• SUPPLIED INFORMATION:
-*-*-

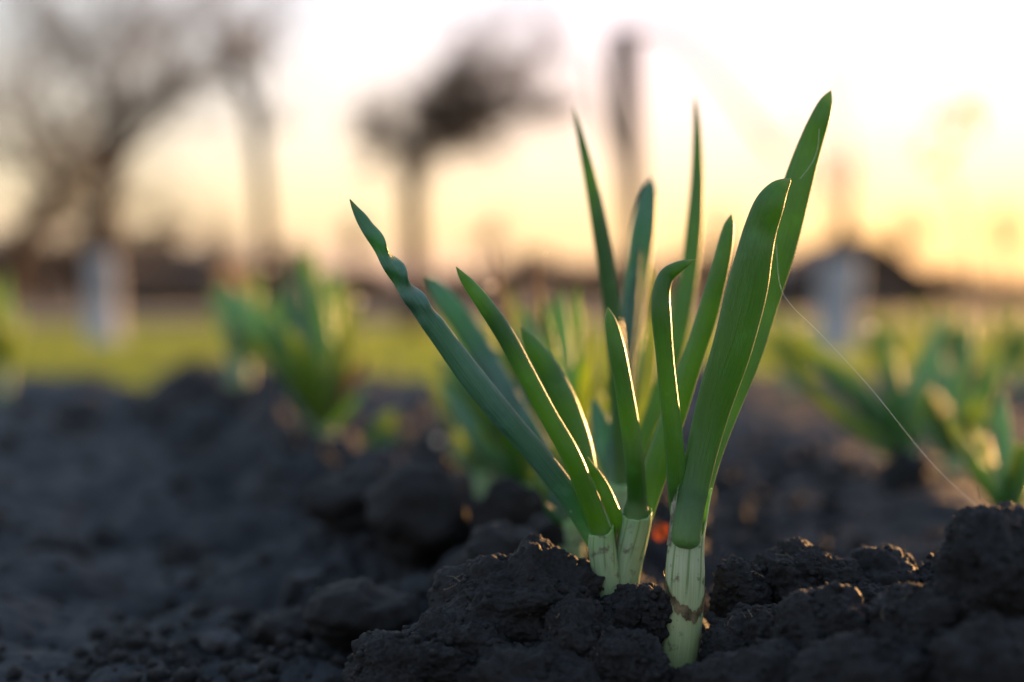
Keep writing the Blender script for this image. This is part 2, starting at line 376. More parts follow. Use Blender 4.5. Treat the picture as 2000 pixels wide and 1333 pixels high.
HERO = [
 # centre x, y, width, height (pixels), depth, label
 (1022, 1172, 305, 165, .338, 'large flat-topped dark soil clod left of the base of the double stemmed onion', 6),
 (1134, 1256, 125, 140, .322, 'upright oval dark clod below the right end of the large flat-topped clod', 6),
 (895, 1262, 190, 115, .326, 'rugged black clod at the lower left of the large flat-topped clod', 6),
 (800, 1308, 225, 120, .318, 'wide crumbly clod at the lower edge, leftmost of the sharp clods', 6),
 (1229, 1215, 100, 110, .330, 'small blocky clod between the two sharp onion stems', 5),
 (1284, 1200, 62, 92, .3265, 'narrow dark clod leaning on the left side of the front onion stem', 5),
 (1222, 1306, 146, 116, .312, 'dark lump at the lower edge just left of the front onion stem', 6),
 (1445, 1160, 92, 100, .338, 'small round clod just right of the front stem with its top edge glowing orange', 5),
 (1570, 1142, 178, 135, .345, 'large rounded clod on the right bank with a golden rim along its top', 6),
 (1725, 1140, 150, 110, .350, 'ragged clod behind the bank between the large rounded clod and the right corner clod', 5),
 (1612, 1240, 165, 150, .308, 'pale grey brown soft lump in front of the large rounded clod', 5),
 (1965, 1125, 230, 230, .296, 'tall corner clod at the right edge where the spider thread ends', 6),
 (1808, 1232, 180, 145, .298, 'rounded grey clod in front of the tall corner clod, upper of two', 5),
 (1494, 1262, 190, 130, .320, 'broad loose mound of soil against the right side of the front stem', 6),
 (1700, 1330, 260, 130, .284, 'blurred dark clod at the lower edge below the soft grey brown lump', 5),
 (1925, 1312, 210, 170, .275, 'blurred clod in the lower right corner', 5),
 (1500, 1335, 230, 110, .298, 'low dark clod at the lower edge right of the front stem', 5),
 (1040, 1330, 240, 120, .312, 'dark clod at the lower edge under the large flat-topped clod', 5),
 (1690, 1185, 130, 70, .338, 'flattish clod lodged under the large rounded clod', 5),
 (1840, 1150, 80, 100, .345, 'narrow ragged clod wedged left of the tall corner clod', 5),
 (1400, 1352, 150, 110, .306, 'small dark clod at the foot of the front onion stem', 5),
 (975, 1085, 150, 100, .40, 'blurred dark clod behind the left end of the large flat-topped clod', 4),
 (820, 1000, 210, 150, .47, 'big blurred black clod in the row left of the middle onions', 4),
 (690, 980, 170, 90, .50, 'low blurred clod left of the big blurred black clod', 4),
 (1085, 1060, 110, 90, .42, 'blurred clod under the blurred stem left of the double stemmed onion', 4),
 (700, 1200, 190, 90, .385, 'blurred flat clod in the furrow left of the rugged black clod', 4),
 (560, 1230, 120, 60, .40, 'small blurred clod with the pale flake lying to its left', 4),
 (250, 1260, 60, 55, .40, 'small upright blurred clod alone on the smooth furrow at far left', 4),
 (390, 765, 130, 70, 1.2, 'dark rounded clod on the far edge of the bed in front of the lawn', 4),
 (540, 790, 190, 90, 1.05, 'broad dark clod on the bed left of the blurred onion with the bright drop', 4),
 (1890, 770, 130, 90, 1.1, 'dark clod on the far edge of the bed at right', 4),
]
GC = 'soil clods around the onion stems'
for i, (cx, cy, w, h, d, lab, sub) in enumerate(HERO):
    rx = w*d/F/2*1.1; rz = h*d/F/2*1.1; ry = (rx+rz)*.5
    me = clod_mesh('soil_clod', rx, ry, rz, 100+i, sub, M_clod)
    link('soil_clod', me, label=lab, category='soil clod', group=GC if d < .36 else 'blurred soil clods farther back').location = at(cx, cy, d)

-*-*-

• WHAT YOU NEED TO DO: With the pictures left out, transcribe the material exactly.

• RESPONSE BELOW:
Keep writing the Blender script for this image. This is part 2, starting at line 376. More parts follow. Use Blender 4.5. Treat the picture as 2000 pixels wide and 1333 pixels high.
HERO = [
 # centre x, y, width, height (pixels), depth, label
 (1022, 1172, 305, 165, .338, 'large flat-topped dark soil clod left of the base of the double stemmed onion', 6),
 (1134, 1256, 125, 140, .322, 'upright oval dark clod below the right end of the large flat-topped clod', 6),
 (895, 1262, 190, 115, .326, 'rugged black clod at the lower left of the large flat-topped clod', 6),
 (800, 1308, 225, 120, .318, 'wide crumbly clod at the lower edge, leftmost of the sharp clods', 6),
 (1229, 1215, 100, 110, .330, 'small blocky clod between the two sharp onion stems', 5),
 (1284, 1200, 62, 92, .3265, 'narrow dark clod leaning on the left side of the front onion stem', 5),
 (1222, 1306, 146, 116, .312, 'dark lump at the lower edge just left of the front onion stem', 6),
 (1445, 1160, 92, 100, .338, 'small round clod just right of the front stem with its top edge glowing orange', 5),
 (1570, 1142, 178, 135, .345, 'large rounded clod on the right bank with a golden rim along its top', 6),
 (1725, 1140, 150, 110, .350, 'ragged clod behind the bank between the large rounded clod and the right corner clod', 5),
 (1612, 1240, 165, 150, .308, 'pale grey brown soft lump in front of the large rounded clod', 5),
 (1965, 1125, 230, 230, .296, 'tall corner clod at the right edge where the spider thread ends', 6),
 (1808, 1232, 180, 145, .298, 'rounded grey clod in front of the tall corner clod, upper of two', 5),
 (1494, 1262, 190, 130, .320, 'broad loose mound of soil against the right side of the front stem', 6),
 (1700, 1330, 260, 130, .284, 'blurred dark clod at the lower edge below the soft grey brown lump', 5),
 (1925, 1312, 210, 170, .275, 'blurred clod in the lower right corner', 5),
 (1500, 1335, 230, 110, .298, 'low dark clod at the lower edge right of the front stem', 5),
 (1040, 1330, 240, 120, .312, 'dark clod at the lower edge under the large flat-topped clod', 5),
 (1690, 1185, 130, 70, .338, 'flattish clod lodged under the large rounded clod', 5),
 (1840, 1150, 80, 100, .345, 'narrow ragged clod wedged left of the tall corner clod', 5),
 (1400, 1352, 150, 110, .306, 'small dark clod at the foot of the front onion stem', 5),
 (975, 1085, 150, 100, .40, 'blurred dark clod behind the left end of the large flat-topped clod', 4),
 (820, 1000, 210, 150, .47, 'big blurred black clod in the row left of the middle onions', 4),
 (690, 980, 170, 90, .50, 'low blurred clod left of the big blurred black clod', 4),
 (1085, 1060, 110, 90, .42, 'blurred clod under the blurred stem left of the double stemmed onion', 4),
 (700, 1200, 190, 90, .385, 'blurred flat clod in the furrow left of the rugged black clod', 4),
 (560, 1230, 120, 60, .40, 'small blurred clod with the pale flake lying to its left', 4),
 (250, 1260, 60, 55, .40, 'small upright blurred clod alone on the smooth furrow at far left', 4),
 (390, 765, 130, 70, 1.2, 'dark rounded clod on the far edge of the bed in front of the lawn', 4),
 (540, 790, 190, 90, 1.05, 'broad dark clod on the bed left of the blurred onion with the bright drop', 4),
 (1890, 770, 130, 90, 1.1, 'dark clod on the far edge of the bed at right', 4),
]
GC = 'soil clods around the onion stems'
for i, (cx, cy, w, h, d, lab, sub) in enumerate(HERO):
    rx = w*d/F/2*1.1; rz = h*d/F/2*1.1; ry = (rx+rz)*.5
    me = clod_mesh('soil_clod', rx, ry, rz, 100+i, sub, M_clod)
    link('soil_clod', me, label=lab, category='soil clod', group=GC if d < .36 else 'blurred soil clods farther back').location = at(cx, cy, d)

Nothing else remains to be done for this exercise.